Search the records for the word "pixels" and pick out every line that has it.

:: Data excerpts

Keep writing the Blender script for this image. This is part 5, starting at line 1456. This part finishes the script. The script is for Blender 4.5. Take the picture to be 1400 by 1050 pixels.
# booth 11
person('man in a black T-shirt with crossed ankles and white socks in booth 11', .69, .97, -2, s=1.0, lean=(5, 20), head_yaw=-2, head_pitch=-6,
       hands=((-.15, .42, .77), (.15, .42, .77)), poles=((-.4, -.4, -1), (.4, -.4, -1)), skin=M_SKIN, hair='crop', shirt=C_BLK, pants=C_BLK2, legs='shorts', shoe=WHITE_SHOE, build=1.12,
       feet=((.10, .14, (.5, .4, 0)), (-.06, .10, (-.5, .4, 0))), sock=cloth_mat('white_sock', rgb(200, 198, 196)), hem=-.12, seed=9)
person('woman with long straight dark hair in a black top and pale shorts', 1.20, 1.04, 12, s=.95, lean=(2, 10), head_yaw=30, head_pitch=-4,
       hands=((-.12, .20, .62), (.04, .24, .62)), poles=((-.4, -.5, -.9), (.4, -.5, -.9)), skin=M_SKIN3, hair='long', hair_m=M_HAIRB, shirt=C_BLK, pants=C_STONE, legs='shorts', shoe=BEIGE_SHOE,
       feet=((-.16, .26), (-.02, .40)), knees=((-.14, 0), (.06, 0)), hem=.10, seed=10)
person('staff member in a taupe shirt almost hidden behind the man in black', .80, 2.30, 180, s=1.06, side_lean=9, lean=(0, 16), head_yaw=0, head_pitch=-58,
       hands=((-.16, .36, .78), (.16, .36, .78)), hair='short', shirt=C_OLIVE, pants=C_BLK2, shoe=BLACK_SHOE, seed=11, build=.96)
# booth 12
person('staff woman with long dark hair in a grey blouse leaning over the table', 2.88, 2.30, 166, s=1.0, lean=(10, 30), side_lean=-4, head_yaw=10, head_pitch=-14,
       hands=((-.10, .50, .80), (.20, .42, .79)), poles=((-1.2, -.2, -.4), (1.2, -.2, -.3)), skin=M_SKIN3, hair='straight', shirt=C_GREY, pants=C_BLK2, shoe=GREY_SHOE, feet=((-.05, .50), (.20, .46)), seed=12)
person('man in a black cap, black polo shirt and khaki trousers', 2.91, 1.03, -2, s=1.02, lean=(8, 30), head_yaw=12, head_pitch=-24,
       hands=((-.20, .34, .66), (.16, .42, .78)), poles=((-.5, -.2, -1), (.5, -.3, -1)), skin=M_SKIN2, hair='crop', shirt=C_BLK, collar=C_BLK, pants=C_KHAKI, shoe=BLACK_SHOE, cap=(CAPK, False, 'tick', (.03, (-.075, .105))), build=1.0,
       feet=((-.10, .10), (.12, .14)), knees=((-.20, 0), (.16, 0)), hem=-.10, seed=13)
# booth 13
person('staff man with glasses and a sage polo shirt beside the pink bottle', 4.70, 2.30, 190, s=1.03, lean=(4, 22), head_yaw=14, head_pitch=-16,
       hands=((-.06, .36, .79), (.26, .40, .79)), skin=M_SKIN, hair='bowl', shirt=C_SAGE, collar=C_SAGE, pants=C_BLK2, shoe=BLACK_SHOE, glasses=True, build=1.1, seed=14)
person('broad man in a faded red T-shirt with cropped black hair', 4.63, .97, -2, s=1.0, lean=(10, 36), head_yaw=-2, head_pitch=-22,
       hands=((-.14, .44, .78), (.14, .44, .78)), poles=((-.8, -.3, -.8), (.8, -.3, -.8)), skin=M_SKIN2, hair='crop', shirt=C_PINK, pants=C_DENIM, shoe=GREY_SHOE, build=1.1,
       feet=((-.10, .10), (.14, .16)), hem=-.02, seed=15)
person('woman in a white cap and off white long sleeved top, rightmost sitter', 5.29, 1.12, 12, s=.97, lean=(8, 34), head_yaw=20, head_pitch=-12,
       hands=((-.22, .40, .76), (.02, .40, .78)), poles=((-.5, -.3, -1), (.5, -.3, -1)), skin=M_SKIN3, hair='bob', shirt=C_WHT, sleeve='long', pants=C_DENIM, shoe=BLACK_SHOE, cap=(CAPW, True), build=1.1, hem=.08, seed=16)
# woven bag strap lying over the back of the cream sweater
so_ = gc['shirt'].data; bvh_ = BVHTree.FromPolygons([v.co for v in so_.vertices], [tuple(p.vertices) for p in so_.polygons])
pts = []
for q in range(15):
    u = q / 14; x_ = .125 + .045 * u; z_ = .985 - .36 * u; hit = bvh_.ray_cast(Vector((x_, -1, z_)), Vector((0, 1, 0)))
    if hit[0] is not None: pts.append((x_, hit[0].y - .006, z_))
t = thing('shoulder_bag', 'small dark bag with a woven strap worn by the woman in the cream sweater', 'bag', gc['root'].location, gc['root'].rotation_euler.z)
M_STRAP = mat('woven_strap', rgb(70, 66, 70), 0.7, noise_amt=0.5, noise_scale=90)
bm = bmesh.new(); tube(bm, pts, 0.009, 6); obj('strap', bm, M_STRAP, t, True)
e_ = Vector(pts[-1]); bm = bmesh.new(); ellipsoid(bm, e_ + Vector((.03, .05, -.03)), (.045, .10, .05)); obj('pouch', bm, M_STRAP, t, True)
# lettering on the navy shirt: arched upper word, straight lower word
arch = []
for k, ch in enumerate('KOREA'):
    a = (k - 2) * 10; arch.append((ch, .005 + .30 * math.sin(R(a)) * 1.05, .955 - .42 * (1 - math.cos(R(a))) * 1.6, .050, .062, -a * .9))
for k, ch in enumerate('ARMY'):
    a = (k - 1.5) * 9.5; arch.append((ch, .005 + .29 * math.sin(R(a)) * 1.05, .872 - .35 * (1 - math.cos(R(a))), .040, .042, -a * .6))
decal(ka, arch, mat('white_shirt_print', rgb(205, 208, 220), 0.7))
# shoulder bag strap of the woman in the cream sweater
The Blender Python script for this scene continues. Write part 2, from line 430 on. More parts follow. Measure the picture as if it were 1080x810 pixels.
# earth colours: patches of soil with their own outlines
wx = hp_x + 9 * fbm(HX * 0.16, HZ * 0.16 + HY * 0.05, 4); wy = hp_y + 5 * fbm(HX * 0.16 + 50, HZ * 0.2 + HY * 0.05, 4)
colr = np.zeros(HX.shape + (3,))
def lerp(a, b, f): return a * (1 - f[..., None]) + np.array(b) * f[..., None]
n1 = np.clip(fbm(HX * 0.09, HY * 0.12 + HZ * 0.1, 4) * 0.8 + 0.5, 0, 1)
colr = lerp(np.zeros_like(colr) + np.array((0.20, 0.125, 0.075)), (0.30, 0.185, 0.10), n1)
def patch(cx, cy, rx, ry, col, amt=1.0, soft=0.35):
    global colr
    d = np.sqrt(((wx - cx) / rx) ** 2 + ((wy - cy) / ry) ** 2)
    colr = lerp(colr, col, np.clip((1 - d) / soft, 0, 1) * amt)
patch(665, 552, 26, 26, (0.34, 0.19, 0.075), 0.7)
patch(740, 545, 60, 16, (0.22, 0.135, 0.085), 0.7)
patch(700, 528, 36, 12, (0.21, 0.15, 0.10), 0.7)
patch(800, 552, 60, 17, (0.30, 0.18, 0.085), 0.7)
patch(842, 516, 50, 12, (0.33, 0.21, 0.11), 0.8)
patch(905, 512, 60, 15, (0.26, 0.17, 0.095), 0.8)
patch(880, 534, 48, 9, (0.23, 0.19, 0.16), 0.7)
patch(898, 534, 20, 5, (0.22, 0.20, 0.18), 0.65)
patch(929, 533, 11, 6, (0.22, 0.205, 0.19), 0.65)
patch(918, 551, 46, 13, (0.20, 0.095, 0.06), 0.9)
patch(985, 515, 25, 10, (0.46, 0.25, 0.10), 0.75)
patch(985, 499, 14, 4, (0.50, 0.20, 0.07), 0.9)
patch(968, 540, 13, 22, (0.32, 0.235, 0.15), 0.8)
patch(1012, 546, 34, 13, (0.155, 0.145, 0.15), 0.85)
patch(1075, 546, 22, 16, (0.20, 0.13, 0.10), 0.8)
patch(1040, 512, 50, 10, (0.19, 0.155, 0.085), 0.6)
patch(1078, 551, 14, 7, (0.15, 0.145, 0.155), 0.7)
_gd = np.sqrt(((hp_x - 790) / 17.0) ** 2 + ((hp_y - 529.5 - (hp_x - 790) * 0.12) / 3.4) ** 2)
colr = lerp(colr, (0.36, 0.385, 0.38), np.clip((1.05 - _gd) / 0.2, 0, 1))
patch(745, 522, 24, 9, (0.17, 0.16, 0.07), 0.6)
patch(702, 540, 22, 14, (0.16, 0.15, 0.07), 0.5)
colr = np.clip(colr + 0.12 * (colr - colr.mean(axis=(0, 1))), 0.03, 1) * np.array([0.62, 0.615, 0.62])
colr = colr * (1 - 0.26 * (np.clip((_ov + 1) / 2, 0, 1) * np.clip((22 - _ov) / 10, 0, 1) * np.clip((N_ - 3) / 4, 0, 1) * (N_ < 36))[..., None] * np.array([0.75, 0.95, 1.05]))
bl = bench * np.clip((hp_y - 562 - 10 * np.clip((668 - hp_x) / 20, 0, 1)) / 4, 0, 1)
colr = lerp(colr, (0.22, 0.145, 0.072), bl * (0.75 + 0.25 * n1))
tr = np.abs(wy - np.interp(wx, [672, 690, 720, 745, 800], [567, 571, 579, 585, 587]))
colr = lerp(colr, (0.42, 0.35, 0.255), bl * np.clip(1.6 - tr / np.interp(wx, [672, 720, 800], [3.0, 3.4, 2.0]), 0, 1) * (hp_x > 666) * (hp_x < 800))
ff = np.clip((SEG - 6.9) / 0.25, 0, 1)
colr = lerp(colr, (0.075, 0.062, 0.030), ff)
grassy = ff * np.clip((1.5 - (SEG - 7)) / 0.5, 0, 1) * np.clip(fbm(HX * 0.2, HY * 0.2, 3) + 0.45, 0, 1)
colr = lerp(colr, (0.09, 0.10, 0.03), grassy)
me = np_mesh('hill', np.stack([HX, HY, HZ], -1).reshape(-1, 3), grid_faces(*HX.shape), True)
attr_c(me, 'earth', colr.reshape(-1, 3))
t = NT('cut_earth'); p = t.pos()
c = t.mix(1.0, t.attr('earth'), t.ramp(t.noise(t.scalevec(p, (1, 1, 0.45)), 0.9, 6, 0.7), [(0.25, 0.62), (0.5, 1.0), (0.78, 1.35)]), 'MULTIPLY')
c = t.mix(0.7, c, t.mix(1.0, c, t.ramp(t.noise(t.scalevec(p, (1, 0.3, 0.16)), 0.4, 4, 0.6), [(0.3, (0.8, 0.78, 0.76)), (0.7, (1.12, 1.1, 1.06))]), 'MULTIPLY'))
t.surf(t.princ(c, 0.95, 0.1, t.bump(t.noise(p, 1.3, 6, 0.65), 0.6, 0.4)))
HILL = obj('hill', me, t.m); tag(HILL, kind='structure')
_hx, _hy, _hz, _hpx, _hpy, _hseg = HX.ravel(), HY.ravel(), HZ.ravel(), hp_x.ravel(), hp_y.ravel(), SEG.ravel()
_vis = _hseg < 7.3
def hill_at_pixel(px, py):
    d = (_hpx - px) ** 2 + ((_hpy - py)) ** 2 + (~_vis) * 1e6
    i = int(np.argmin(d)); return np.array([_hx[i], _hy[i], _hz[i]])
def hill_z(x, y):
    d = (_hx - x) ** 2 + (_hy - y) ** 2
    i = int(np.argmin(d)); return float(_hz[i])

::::

■ **Response**:
Keep writing the Blender script for this image. This is part 5, starting at line 1456. This part finishes the script. The script is for Blender 4.5. Take the picture to be 1400 by 1050 pixels.
The Blender Python script for this scene continues. Write part 2, from line 430 on. More parts follow. Measure the picture as if it were 1080x810 pixels.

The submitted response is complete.